I, management board member / shareholder / UBO of the company described herein, warrant and confirm the following statements:
- The information given in this document is true and correct;
- I do not act as a nominee for any other party;
- I have not been criminally convicted anywhere in the world;
- I have not been declared bankrupt anywhere in the world as a private individual;
- I am solvent;
- I have not been a director (member of the management body) of a company which is the subject of insolvency proceedings or legal proceedings;
- I am not a Politically Exposed Person (PEP) or a person associated with PEPs;
- I have not been involved in or profited from any criminal activity and none of my assets or future income derive from money laundering, terrorism financing, fraud or any other illegal activity in the Republic of Estonia, the European Union, or any other jurisdiction;
- I have obtained or will obtain competent independent tax and legal advice from the jurisdiction related to the transactions to determine whether any taxes or legal obligations are due, and I am fully responsible for any tax and legal obligations which may arise outside of Estonia now and in the future;
- I agree to indemnify and hold harmless EstLegal Corporate Services OÜ, its employees, and nominee shareholders, from and against them or officers or any of them by reason of any act, deed, matter, or thing done or not done by any one of them and pay all costs and expenses that may be incurred in connection with any such actions, proceedings, claims, or demands. EstLegal Corporate Services OÜ, its employees, and nominee shareholders will not be liable for any damages;
- The engagement of EstLegal Corporate Services OÜ hereafter and any agreements with them relating to the establishment, administration, or services of the proposed company shall be governed and construed in accordance with the laws of Estonia and I hereby submit to the exclusive jurisdiction of the courts of Estonia.

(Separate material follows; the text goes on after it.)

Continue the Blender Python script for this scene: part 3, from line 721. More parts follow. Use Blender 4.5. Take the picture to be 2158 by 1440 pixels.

- I have the right to submit this document on behalf of the company I represent, the employees of this company, and all parties involved.
APPENDIX
In order to transfer the shares to a legal entity, additional documentation is required. The documents from the legal entity must include information about the company’s name, registration code, legal address, directors, shareholders, and beneficial owners on the level of a private person as well as the rights of representation of the company. The documents are officially issued by the relevant official (e.g. notary public) with their stamp and signature.
The original documents issued by the official must be apostilled if the documents are issued in a country that is part of the Hague Convention of 5 October 1961. The list of countries can be found here. If the country is not a party to the Convention, documents must be legalised at the consulate. Apostille or legalisation is not necessary if the documents are from Latvia, Lithuania, Russia, Ukraine, Poland, France, Belgium, Denmark, Ireland, or Italy. Please note that the documents must not be older than 3 months. The documents must be in English, Russian, or Estonian. If the documents are in another language, they must be translated by a sworn translator.
In general, documents containing this information are:
- Certificate of Incorporation;
- Articles of association / Memorandum;
- Certificate of Good Standing;
- Official list of shareholders, directors, officers
Because of the differences between countries, the form of the documents may vary. Please note that the final decision on the suitability of the documents is made by the notary and that it takes about a week for the notary to review the original documents.